Swoovy is flipping the script on first dates. 

By Alexis Green

Sara Ferniza is not your typical dating-app user. In a world of swipes and hookups, the 57-year-old empty nester is looking to build genuine connections with people who share her love of giving back to the community.

Tired of boring coffee dates with meaningless chatter, Ferniza turned to Swoovy, a dating app based on volunteering.

“I’m very fit for my age, so I want to match with someone who doesn’t want to sit around and watch TV all day,” Ferniza says. “I want to be active. I want to be doing things and I want to be volunteering. That is why this app works well for me.”

Similar to other apps, users build profiles and can see potential matches based on their set preferences. But Swoovy takes swiping a step further by allowing users to make matches based on shared philanthropic interests. The app provides a calendar of volunteer events on which people can see other users and plan dates based on those events.

Although the app does not require users to go on volunteer dates, creator and CEO Brooke Waupsh feels volunteering is an authentic way for potential couples to bond while helping struggling nonprofits.

“[Users] love that you are connecting through something that is not just about you or about the other person,” Waupsh says. “From the beginning, you’re connecting through giving back and doing something good for others.”

Waupsh met her husband before the age of dating apps, when she claims it was much easier to build connections. With an endless number of potential partners at the fingertips of current daters, singles can begin to feel less special and stress about needing to prove they are more than a swipe.

“The goal is to take dating and exploring relationships back to the way it used to be a little bit where you’re truly getting to know a real person versus being just an image and something that someone is going to swipe right by,” Waupsh says.

The app helps daters get past first-date jitters that can sometimes ruin a good date. By skipping awkward icebreakers, volunteering allows users to go straight to discussing personal values and for daters to see each other’s true personalities outside of a well-crafted bio.

Since the dates take place in volunteer settings, often within a group, users don’t have to worry about being stuck with an incompatible date.

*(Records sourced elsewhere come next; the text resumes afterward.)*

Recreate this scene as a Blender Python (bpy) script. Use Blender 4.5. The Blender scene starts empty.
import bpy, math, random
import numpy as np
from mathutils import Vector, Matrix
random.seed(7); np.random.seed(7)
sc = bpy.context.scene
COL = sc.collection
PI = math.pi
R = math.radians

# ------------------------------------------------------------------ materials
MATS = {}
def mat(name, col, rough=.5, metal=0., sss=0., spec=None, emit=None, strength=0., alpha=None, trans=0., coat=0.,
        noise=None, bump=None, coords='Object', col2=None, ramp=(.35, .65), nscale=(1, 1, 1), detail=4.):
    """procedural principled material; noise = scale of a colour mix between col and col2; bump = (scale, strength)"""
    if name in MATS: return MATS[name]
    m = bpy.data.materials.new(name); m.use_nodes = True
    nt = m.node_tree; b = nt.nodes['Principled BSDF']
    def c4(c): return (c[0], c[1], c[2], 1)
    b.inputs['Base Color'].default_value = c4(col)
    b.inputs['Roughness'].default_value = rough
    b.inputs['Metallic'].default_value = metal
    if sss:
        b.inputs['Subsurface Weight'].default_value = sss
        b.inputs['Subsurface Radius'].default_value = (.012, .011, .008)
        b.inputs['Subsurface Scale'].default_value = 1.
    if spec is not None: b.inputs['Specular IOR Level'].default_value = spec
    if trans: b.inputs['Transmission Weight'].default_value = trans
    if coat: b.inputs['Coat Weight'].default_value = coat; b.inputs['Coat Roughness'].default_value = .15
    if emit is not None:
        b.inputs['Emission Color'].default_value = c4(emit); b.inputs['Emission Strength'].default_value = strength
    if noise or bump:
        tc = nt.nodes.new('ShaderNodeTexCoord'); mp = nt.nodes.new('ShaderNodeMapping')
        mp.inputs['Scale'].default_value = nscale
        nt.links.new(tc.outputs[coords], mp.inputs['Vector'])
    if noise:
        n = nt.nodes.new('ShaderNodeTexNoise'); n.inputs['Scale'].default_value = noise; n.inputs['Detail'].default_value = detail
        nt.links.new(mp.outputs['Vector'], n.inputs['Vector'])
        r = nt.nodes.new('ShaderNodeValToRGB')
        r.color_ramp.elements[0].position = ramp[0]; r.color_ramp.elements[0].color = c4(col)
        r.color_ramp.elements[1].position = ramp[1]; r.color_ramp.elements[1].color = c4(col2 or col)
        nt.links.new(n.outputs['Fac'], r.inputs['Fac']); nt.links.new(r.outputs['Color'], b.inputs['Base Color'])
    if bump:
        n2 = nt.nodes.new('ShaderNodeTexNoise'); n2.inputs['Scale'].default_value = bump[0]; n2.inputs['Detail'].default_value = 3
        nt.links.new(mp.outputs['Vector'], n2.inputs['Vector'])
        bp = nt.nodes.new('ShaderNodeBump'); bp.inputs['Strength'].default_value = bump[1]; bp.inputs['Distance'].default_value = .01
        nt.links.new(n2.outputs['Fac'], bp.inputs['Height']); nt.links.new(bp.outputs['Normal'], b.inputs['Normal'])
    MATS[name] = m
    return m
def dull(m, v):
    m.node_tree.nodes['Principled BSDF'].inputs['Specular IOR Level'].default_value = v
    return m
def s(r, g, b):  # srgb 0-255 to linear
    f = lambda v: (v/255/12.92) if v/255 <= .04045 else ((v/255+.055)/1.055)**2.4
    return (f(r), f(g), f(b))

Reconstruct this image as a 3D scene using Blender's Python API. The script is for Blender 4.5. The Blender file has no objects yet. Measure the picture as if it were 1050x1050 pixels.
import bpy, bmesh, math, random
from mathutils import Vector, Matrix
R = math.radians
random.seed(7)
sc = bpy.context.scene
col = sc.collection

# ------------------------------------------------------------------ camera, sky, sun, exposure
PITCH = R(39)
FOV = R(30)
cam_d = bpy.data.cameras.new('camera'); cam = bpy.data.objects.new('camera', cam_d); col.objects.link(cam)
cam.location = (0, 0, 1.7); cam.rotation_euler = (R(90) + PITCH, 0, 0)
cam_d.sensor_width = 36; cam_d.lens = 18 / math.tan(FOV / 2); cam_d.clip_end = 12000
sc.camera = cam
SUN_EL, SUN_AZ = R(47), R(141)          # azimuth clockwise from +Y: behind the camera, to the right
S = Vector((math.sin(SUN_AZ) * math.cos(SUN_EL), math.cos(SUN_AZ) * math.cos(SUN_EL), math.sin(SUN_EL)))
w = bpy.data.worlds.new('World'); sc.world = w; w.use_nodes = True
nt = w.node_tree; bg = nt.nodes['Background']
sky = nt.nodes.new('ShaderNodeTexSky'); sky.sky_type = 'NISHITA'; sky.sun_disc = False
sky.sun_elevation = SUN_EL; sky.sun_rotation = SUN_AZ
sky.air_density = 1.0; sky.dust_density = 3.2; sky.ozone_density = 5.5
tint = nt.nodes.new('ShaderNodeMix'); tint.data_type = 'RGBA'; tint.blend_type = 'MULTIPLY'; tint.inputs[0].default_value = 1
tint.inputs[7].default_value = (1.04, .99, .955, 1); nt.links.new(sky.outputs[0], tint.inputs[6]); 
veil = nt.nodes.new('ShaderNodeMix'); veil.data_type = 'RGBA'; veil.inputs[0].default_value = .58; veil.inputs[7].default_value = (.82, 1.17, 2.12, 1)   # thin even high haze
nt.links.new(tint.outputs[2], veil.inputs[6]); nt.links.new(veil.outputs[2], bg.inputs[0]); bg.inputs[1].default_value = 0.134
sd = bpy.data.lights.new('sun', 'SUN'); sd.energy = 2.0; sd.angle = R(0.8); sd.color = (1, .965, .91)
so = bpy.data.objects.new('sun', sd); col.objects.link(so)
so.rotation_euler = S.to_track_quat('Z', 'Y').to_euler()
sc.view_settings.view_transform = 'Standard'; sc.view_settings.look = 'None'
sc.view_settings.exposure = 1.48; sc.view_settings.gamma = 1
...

“Going into it and knowing you’re doing something positive, fun and fulfilling sets the tone for a good first date,” Ferniza says. “Say you don’t hit it off. You can still have fun volunteering. You can still build bonds, relationships and friendships, even if there is no spark.”

There’s also no need to have an excuse to leave an awful date because it naturally ends when the event ends, giving individuals the power to decide what happens next in the relationship without the added pressure.

“This is a really great way for single people to meet single people and good for the community,” Ferniza says. “It’s a win-win for everyone.”